Canadian academic William Schabas was appointed last August by the head of the United Nations Human Rights Council to lead a three-member group looking into alleged war crimes during Israel's military offensive in Gaza.

In a letter to the commission, a copy of which was seen by Reuters, Schabas said he would step down immediately to prevent the issue from overshadowing the preparation of the report and its findings, which are due to be published in March.

Schabas's departure highlights the sensitivity of the UN investigation just weeks after prosecutors at the International Criminal Court in The Hague said they had started a preliminary inquiry into alleged atrocities in the Palestinian territories.

In the letter, Schabas said a legal opinion he wrote for the Palestine Liberation Organization in 2012, for which he was paid $1,300, was not different from advice he had given to many other governments and organizations.

"My views on Israel and Palestine as well as on many other issues were well known and very public," he wrote. "This work in defence of human rights appears to have made me a huge target for malicious attacks ..."

Netanyahu renews calls to scrap inquiry

The resignation prompted Israel's prime minister Benjamin Netanyahu early Tuesday to renew his calls to disband the inquiry.

"This is the same body that only in 2014 passed more resolutions against Israel than against Iran, Syria and North Korea combined," said Netanyahu. "Hamas, other terrorist organizations and the terror regimes around us are the ones who need to be investigated, and not Israel."

Israel had long criticized Schabas's appointment, citing his record as a strong critic of the Jewish state and its current political leadership.
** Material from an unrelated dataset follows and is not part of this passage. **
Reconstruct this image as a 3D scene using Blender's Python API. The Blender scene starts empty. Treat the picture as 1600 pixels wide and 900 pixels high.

Schabas said his work for the PLO had prompted the Human Rights Council's executive on Monday to seek legal advice from UN headquarters about his position.

"I believe that it is difficult for the work to continue while a procedure is underway to consider whether the chair of the commission should be removed," he wrote.

The commission had largely finished gathering evidence and had begun writing the report, he added.

The commission is looking into the behaviour of both the Israelis and of Hamas, the Islamist movement that controls Gaza and calls for the destruction of Israel.